Inside Horizon: interactive analysis at cloud scale

Filed under: Cloud Computing,Data Analysis,Data Mining — Patrick Durusau @ 3:36 pm

Inside Horizon: interactive analysis at cloud scale

From the website:

Late last year, we were honored to be invited to talk at Reflections|Projections, ACM@UIUC’s annual student-run computing conference. We decided to bring a talk about Horizon, our system for doing aggregate analysis and filtering across very large amounts of data. The video of the talk was posted a few weeks back on the conference website.

Horizon started as research project / technology demonstrator built as part of Palantir’s Hack Week – a periodic innovation sprint that our engineering team uses to build brand new ideas from whole cloth. It was then used to by the Center For Public Integrity in their Who’s Behind The Subprime Meltdown report. We produced a short video on the subject, Beyond the Cloud: Project Horizon, released on our analysis blog. Subsequently, it was folded into our product offering, under the name Object Explorer.

In this hour-long talk, two of the engineers that built this technology tell the story of how Horizon came to be, how it works, and show a live demo of doing analysis on hundreds of millions of records in interactive time.

From the presentation:

Mission statement: Organize the world’s information and make it universally accessible and useful. -> Google’s statement

Which should say:

Organize the world’s [public] information and make it universally accessible and useful.

Palantir’s misson:

Organize the world’s [private] information and make it universally accessible and useful.

Closes on human-driven analysis.

A couple of points:

The demo was of a pre-beta version even though the product version shipped several months prior to the presentation. What’s with that?

Long on general statements and short on any specifics.

Did mention this is a column-store solution. Appears to work well with very clean data, but then what solution doesn’t?

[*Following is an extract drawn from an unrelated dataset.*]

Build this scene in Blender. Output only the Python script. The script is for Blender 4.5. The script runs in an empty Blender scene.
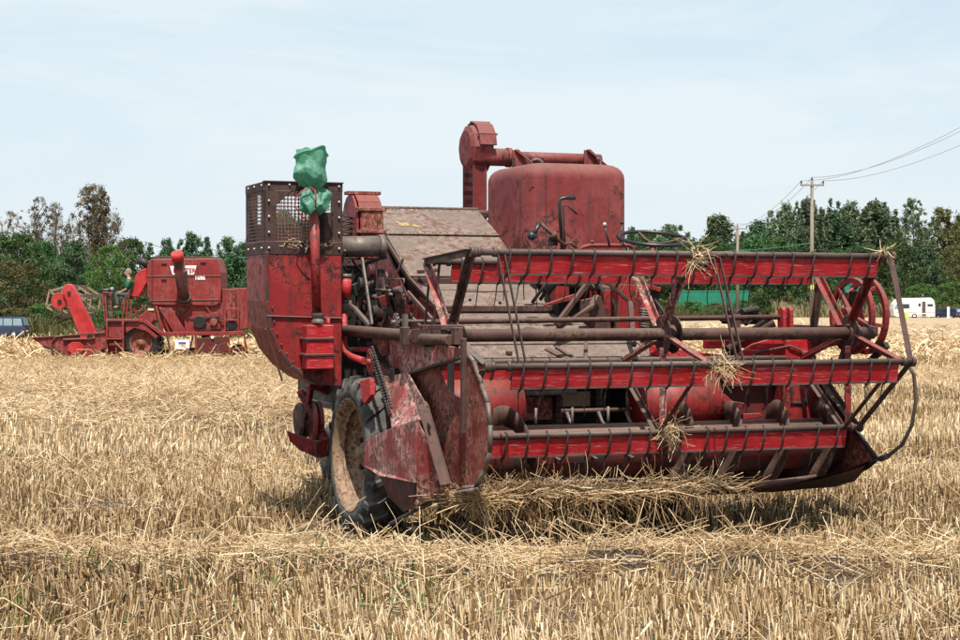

Good emphasis on user interface and interactive responses to queries.

I wonder if the emphasis on interactive responses creates unrealistic expectations among customers?

Or an emphasis on problems that can be solved or appear to be solvable, interactively?

My comments about intelligence community bias the other day for example. You can measure and visualize tweets that originate in Tahrir Square, but if they are mostly from Western media, how meaningful is that?